A court on its own motion may appoint a special prosecutor under sub. (1r) or a district attorney may request a court to appoint a special prosecutor under that subsection.

 

Section 978.045 (1r) provides in relevant part:

The judge may appoint an attorney as special prosecutor if any of the following conditions exists:

  ....

(h) The district attorney determines that a conflict of interest exists regarding the district attorney or the district attorney staff.

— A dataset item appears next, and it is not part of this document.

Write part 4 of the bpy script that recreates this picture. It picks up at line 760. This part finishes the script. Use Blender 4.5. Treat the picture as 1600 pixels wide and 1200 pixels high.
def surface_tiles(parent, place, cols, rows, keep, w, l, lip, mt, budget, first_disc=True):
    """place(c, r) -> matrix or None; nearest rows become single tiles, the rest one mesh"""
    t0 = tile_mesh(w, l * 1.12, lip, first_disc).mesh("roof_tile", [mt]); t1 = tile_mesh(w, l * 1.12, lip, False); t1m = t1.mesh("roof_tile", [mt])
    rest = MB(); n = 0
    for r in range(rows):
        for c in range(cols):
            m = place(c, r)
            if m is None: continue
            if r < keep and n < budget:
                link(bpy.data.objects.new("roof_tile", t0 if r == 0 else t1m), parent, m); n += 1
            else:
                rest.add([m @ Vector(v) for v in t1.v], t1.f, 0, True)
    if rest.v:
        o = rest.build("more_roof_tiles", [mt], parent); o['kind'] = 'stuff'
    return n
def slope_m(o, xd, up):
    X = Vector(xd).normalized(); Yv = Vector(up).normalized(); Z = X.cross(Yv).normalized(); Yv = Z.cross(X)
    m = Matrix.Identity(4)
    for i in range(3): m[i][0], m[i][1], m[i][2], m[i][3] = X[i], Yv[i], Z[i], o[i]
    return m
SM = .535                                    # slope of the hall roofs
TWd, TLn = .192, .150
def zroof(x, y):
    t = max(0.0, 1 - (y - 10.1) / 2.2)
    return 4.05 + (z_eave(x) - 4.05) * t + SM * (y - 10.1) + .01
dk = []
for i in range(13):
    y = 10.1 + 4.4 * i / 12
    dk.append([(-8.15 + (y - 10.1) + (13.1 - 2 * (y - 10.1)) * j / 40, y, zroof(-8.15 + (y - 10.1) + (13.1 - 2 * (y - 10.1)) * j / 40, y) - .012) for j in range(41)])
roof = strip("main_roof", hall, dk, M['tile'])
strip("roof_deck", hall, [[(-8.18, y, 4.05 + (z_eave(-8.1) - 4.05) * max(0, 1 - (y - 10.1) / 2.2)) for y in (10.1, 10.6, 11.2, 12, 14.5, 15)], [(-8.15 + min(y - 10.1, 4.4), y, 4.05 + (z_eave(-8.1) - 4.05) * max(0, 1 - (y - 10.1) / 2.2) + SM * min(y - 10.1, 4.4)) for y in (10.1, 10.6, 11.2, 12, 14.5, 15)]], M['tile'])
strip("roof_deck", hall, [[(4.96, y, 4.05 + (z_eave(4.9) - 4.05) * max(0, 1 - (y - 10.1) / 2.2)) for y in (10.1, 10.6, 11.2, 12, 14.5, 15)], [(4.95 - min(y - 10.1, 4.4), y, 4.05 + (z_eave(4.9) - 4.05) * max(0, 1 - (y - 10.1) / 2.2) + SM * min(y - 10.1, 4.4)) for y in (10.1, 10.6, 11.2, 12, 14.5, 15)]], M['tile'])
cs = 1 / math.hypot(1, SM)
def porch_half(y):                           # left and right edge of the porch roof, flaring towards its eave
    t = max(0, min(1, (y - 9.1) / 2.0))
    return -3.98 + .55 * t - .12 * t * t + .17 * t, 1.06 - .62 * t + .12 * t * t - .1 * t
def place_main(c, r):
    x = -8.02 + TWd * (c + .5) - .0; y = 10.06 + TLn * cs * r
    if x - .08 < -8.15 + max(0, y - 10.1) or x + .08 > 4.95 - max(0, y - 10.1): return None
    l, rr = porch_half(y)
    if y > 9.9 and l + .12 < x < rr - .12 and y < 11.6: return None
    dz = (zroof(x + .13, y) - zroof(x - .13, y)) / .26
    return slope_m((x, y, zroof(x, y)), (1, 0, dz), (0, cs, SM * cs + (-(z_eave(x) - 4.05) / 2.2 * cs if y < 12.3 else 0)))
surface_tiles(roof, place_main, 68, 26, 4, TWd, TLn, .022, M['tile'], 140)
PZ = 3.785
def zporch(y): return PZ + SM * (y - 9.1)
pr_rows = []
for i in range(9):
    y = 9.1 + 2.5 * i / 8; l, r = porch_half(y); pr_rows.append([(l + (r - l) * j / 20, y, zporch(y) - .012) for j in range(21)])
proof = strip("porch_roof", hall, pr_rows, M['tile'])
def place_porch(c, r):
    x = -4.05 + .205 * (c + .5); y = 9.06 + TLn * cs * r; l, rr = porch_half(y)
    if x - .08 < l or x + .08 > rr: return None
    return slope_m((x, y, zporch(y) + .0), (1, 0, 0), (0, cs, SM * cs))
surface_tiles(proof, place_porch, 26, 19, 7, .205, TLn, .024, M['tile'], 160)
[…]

     [3]  White has neither alleged nor shown actual prejudice in respect to the matter at issue, and has not raised an issue with the trial court's finding of no actual prejudice. In fact, defense counsel stated to the trial court that she did not accuse the prosecutor of handling this matter any different from any other cases in his office.  Finally, there was no evidence presented that Radlitz had any actual influence on the exercise of the district attorney's decisions in this case.  White did allude briefly to the fact that Radlitz wrote a cover letter accompanying discovery material from the prosecution to the defense, but she does not pursue the significance of that action. The trial court expressly drew the inference that Radlitz was merely performing routine duties as a secretary. Where two competing inferences can be drawn from the facts, we are bound to accept the inference drawn by the finder of fact.  State v. Friday, 147 Wis.2d 359, 370-71, 434 N.W.2d 85, 89 (1989). We conclude that the finding of no actual prejudice is not clearly erroneous.